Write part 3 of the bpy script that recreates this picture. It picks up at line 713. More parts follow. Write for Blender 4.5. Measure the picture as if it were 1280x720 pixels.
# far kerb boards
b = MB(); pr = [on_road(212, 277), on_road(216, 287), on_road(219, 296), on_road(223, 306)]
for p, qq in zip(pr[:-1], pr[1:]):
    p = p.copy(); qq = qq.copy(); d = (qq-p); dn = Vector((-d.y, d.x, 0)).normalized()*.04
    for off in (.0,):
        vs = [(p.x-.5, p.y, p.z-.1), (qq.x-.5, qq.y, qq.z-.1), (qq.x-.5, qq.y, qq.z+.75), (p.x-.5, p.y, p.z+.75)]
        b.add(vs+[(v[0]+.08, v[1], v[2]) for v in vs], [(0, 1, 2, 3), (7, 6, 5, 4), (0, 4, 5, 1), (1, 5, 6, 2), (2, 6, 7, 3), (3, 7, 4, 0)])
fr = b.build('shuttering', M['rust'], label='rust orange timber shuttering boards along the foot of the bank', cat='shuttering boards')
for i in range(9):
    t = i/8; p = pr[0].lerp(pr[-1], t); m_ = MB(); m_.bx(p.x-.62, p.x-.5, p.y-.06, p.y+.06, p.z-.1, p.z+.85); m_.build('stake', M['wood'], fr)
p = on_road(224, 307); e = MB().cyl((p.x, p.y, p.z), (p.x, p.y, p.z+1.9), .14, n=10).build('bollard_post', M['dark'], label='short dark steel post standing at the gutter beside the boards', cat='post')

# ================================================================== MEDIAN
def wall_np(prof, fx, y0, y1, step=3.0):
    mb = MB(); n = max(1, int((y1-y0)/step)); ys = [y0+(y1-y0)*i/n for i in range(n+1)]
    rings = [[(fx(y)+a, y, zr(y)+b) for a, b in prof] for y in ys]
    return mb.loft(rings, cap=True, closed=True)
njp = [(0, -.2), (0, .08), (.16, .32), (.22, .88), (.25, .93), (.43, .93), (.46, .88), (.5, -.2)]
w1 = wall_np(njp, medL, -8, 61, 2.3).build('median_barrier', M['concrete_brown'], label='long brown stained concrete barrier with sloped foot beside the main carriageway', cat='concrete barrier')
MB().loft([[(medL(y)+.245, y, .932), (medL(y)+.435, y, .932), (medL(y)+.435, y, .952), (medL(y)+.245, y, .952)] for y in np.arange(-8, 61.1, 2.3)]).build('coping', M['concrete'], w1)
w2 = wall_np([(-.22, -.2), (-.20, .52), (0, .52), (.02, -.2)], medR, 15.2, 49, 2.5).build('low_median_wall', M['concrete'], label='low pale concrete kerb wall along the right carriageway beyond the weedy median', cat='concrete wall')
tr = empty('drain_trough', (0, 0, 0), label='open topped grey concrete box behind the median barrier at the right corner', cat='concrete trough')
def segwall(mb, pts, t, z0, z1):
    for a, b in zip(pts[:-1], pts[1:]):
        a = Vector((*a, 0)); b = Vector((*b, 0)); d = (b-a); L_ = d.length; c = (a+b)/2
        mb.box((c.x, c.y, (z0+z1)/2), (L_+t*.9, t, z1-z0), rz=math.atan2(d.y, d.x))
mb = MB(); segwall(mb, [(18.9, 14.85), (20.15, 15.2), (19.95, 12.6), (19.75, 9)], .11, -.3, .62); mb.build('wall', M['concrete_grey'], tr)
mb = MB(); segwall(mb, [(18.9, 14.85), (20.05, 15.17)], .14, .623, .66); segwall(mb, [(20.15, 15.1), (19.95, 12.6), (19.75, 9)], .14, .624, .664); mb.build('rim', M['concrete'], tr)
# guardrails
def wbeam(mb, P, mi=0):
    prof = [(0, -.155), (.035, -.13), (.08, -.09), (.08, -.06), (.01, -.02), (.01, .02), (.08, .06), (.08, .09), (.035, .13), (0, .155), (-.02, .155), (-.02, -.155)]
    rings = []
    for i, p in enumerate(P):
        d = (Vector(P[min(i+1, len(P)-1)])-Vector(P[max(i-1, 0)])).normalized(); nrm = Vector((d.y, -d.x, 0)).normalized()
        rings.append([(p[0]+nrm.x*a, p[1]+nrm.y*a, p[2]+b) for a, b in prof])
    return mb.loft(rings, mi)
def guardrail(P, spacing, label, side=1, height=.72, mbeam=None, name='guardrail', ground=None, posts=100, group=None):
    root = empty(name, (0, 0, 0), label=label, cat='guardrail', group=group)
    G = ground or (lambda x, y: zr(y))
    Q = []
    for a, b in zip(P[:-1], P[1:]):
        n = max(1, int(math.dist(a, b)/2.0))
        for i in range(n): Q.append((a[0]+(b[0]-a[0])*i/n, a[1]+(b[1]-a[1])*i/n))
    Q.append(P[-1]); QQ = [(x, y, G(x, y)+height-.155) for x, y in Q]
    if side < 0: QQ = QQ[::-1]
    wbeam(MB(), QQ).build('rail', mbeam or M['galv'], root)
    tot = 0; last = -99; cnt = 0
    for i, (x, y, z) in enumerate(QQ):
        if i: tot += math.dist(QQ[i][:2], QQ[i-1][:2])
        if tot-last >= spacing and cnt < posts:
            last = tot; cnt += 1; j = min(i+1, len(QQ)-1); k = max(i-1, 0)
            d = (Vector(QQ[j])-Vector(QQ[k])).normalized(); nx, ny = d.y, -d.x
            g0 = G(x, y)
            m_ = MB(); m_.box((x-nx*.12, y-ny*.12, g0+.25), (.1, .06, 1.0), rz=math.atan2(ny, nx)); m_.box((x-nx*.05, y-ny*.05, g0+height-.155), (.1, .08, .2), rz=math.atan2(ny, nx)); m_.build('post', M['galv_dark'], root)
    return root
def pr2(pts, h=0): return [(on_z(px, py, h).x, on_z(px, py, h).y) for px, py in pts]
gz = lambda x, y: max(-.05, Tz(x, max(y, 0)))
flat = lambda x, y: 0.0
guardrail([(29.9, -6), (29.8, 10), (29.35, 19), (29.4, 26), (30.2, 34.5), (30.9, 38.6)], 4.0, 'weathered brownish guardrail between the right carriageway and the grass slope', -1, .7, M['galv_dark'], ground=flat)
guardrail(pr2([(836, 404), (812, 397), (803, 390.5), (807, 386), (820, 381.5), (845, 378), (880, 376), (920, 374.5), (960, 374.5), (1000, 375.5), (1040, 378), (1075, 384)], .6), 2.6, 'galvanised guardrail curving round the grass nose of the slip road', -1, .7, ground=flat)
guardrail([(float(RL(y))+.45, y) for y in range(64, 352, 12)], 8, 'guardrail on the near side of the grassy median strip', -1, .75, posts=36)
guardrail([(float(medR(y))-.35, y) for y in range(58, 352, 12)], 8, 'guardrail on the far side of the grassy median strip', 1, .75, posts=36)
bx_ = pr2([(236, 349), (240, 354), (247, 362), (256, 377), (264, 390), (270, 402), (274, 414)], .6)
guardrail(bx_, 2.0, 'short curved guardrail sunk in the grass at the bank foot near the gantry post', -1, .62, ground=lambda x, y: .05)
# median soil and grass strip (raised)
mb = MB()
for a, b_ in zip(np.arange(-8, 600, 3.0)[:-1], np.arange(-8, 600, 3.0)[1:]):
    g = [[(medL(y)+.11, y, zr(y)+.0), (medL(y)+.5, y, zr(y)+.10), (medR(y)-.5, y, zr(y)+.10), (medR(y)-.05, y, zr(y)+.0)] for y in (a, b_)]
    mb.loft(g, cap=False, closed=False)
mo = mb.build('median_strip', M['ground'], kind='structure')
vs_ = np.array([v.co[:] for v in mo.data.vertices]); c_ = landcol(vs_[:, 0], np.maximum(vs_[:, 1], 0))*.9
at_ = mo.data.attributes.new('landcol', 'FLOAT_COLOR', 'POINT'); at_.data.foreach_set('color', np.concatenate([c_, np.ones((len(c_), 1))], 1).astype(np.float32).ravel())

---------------

* _To do_: All of the material must be reproduced exactly.

* _Finished task_:
Write part 3 of the bpy script that recreates this picture. It picks up at line 713. More parts follow. Write for Blender 4.5. Measure the picture as if it were 1280x720 pixels.
# far kerb boards
b = MB(); pr = [on_road(212, 277), on_road(216, 287), on_road(219, 296), on_road(223, 306)]
for p, qq in zip(pr[:-1], pr[1:]):
    p = p.copy(); qq = qq.copy(); d = (qq-p); dn = Vector((-d.y, d.x, 0)).normalized()*.04
    for off in (.0,):
        vs = [(p.x-.5, p.y, p.z-.1), (qq.x-.5, qq.y, qq.z-.1), (qq.x-.5, qq.y, qq.z+.75), (p.x-.5, p.y, p.z+.75)]
        b.add(vs+[(v[0]+.08, v[1], v[2]) for v in vs], [(0, 1, 2, 3), (7, 6, 5, 4), (0, 4, 5, 1), (1, 5, 6, 2), (2, 6, 7, 3), (3, 7, 4, 0)])
fr = b.build('shuttering', M['rust'], label='rust orange timber shuttering boards along the foot of the bank', cat='shuttering boards')
for i in range(9):
    t = i/8; p = pr[0].lerp(pr[-1], t); m_ = MB(); m_.bx(p.x-.62, p.x-.5, p.y-.06, p.y+.06, p.z-.1, p.z+.85); m_.build('stake', M['wood'], fr)
p = on_road(224, 307); e = MB().cyl((p.x, p.y, p.z), (p.x, p.y, p.z+1.9), .14, n=10).build('bollard_post', M['dark'], label='short dark steel post standing at the gutter beside the boards', cat='post')

# ================================================================== MEDIAN
def wall_np(prof, fx, y0, y1, step=3.0):
    mb = MB(); n = max(1, int((y1-y0)/step)); ys = [y0+(y1-y0)*i/n for i in range(n+1)]
    rings = [[(fx(y)+a, y, zr(y)+b) for a, b in prof] for y in ys]
    return mb.loft(rings, cap=True, closed=True)
njp = [(0, -.2), (0, .08), (.16, .32), (.22, .88), (.25, .93), (.43, .93), (.46, .88), (.5, -.2)]
w1 = wall_np(njp, medL, -8, 61, 2.3).build('median_barrier', M['concrete_brown'], label='long brown stained concrete barrier with sloped foot beside the main carriageway', cat='concrete barrier')
MB().loft([[(medL(y)+.245, y, .932), (medL(y)+.435, y, .932), (medL(y)+.435, y, .952), (medL(y)+.245, y, .952)] for y in np.arange(-8, 61.1, 2.3)]).build('coping', M['concrete'], w1)
w2 = wall_np([(-.22, -.2), (-.20, .52), (0, .52), (.02, -.2)], medR, 15.2, 49, 2.5).build('low_median_wall', M['concrete'], label='low pale concrete kerb wall along the right carriageway beyond the weedy median', cat='concrete wall')
tr = empty('drain_trough', (0, 0, 0), label='open topped grey concrete box behind the median barrier at the right corner', cat='concrete trough')
def segwall(mb, pts, t, z0, z1):
    for a, b in zip(pts[:-1], pts[1:]):
        a = Vector((*a, 0)); b = Vector((*b, 0)); d = (b-a); L_ = d.length; c = (a+b)/2
        mb.box((c.x, c.y, (z0+z1)/2), (L_+t*.9, t, z1-z0), rz=math.atan2(d.y, d.x))
mb = MB(); segwall(mb, [(18.9, 14.85), (20.15, 15.2), (19.95, 12.6), (19.75, 9)], .11, -.3, .62); mb.build('wall', M['concrete_grey'], tr)
mb = MB(); segwall(mb, [(18.9, 14.85), (20.05, 15.17)], .14, .623, .66); segwall(mb, [(20.15, 15.1), (19.95, 12.6), (19.75, 9)], .14, .624, .664); mb.build('rim', M['concrete'], tr)
# guardrails
def wbeam(mb, P, mi=0):
    prof = [(0, -.155), (.035, -.13), (.08, -.09), (.08, -.06), (.01, -.02), (.01, .02), (.08, .06), (.08, .09), (.035, .13), (0, .155), (-.02, .155), (-.02, -.155)]
    rings = []
    for i, p in enumerate(P):
        d = (Vector(P[min(i+1, len(P)-1)])-Vector(P[max(i-1, 0)])).normalized(); nrm = Vector((d.y, -d.x, 0)).normalized()
        rings.append([(p[0]+nrm.x*a, p[1]+nrm.y*a, p[2]+b) for a, b in prof])
    return mb.loft(rings, mi)
def guardrail(P, spacing, label, side=1, height=.72, mbeam=None, name='guardrail', ground=None, posts=100, group=None):
    root = empty(name, (0, 0, 0), label=label, cat='guardrail', group=group)
    G = ground or (lambda x, y: zr(y))
    Q = []
    for a, b in zip(P[:-1], P[1:]):
        n = max(1, int(math.dist(a, b)/2.0))
        for i in range(n): Q.append((a[0]+(b[0]-a[0])*i/n, a[1]+(b[1]-a[1])*i/n))
    Q.append(P[-1]); QQ = [(x, y, G(x, y)+height-.155) for x, y in Q]
    if side < 0: QQ = QQ[::-1]
    wbeam(MB(), QQ).build('rail', mbeam or M['galv'], root)
    tot = 0; last = -99; cnt = 0
    for i, (x, y, z) in enumerate(QQ):
        if i: tot += math.dist(QQ[i][:2], QQ[i-1][:2])
        if tot-last >= spacing and cnt < posts:
            last = tot; cnt += 1; j = min(i+1, len(QQ)-1); k = max(i-1, 0)
            d = (Vector(QQ[j])-Vector(QQ[k])).normalized(); nx, ny = d.y, -d.x
            g0 = G(x, y)
            m_ = MB(); m_.box((x-nx*.12, y-ny*.12, g0+.25), (.1, .06, 1.0), rz=math.atan2(ny, nx)); m_.box((x-nx*.05, y-ny*.05, g0+height-.155), (.1, .08, .2), rz=math.atan2(ny, nx)); m_.build('post', M['galv_dark'], root)
    return root
def pr2(pts, h=0): return [(on_z(px, py, h).x, on_z(px, py, h).y) for px, py in pts]
gz = lambda x, y: max(-.05, Tz(x, max(y, 0)))
flat = lambda x, y: 0.0
guardrail([(29.9, -6), (29.8, 10), (29.35, 19), (29.4, 26), (30.2, 34.5), (30.9, 38.6)], 4.0, 'weathered brownish guardrail between the right carriageway and the grass slope', -1, .7, M['galv_dark'], ground=flat)
guardrail(pr2([(836, 404), (812, 397), (803, 390.5), (807, 386), (820, 381.5), (845, 378), (880, 376), (920, 374.5), (960, 374.5), (1000, 375.5), (1040, 378), (1075, 384)], .6), 2.6, 'galvanised guardrail curving round the grass nose of the slip road', -1, .7, ground=flat)
guardrail([(float(RL(y))+.45, y) for y in range(64, 352, 12)], 8, 'guardrail on the near side of the grassy median strip', -1, .75, posts=36)
guardrail([(float(medR(y))-.35, y) for y in range(58, 352, 12)], 8, 'guardrail on the far side of the grassy median strip', 1, .75, posts=36)
bx_ = pr2([(236, 349), (240, 354), (247, 362), (256, 377), (264, 390), (270, 402), (274, 414)], .6)
guardrail(bx_, 2.0, 'short curved guardrail sunk in the grass at the bank foot near the gantry post', -1, .62, ground=lambda x, y: .05)
# median soil and grass strip (raised)
mb = MB()
for a, b_ in zip(np.arange(-8, 600, 3.0)[:-1], np.arange(-8, 600, 3.0)[1:]):
    g = [[(medL(y)+.11, y, zr(y)+.0), (medL(y)+.5, y, zr(y)+.10), (medR(y)-.5, y, zr(y)+.10), (medR(y)-.05, y, zr(y)+.0)] for y in (a, b_)]
    mb.loft(g, cap=False, closed=False)
mo = mb.build('median_strip', M['ground'], kind='structure')
vs_ = np.array([v.co[:] for v in mo.data.vertices]); c_ = landcol(vs_[:, 0], np.maximum(vs_[:, 1], 0))*.9
at_ = mo.data.attributes.new('landcol', 'FLOAT_COLOR', 'POINT'); at_.data.foreach_set('color', np.concatenate([c_, np.ones((len(c_), 1))], 1).astype(np.float32).ravel())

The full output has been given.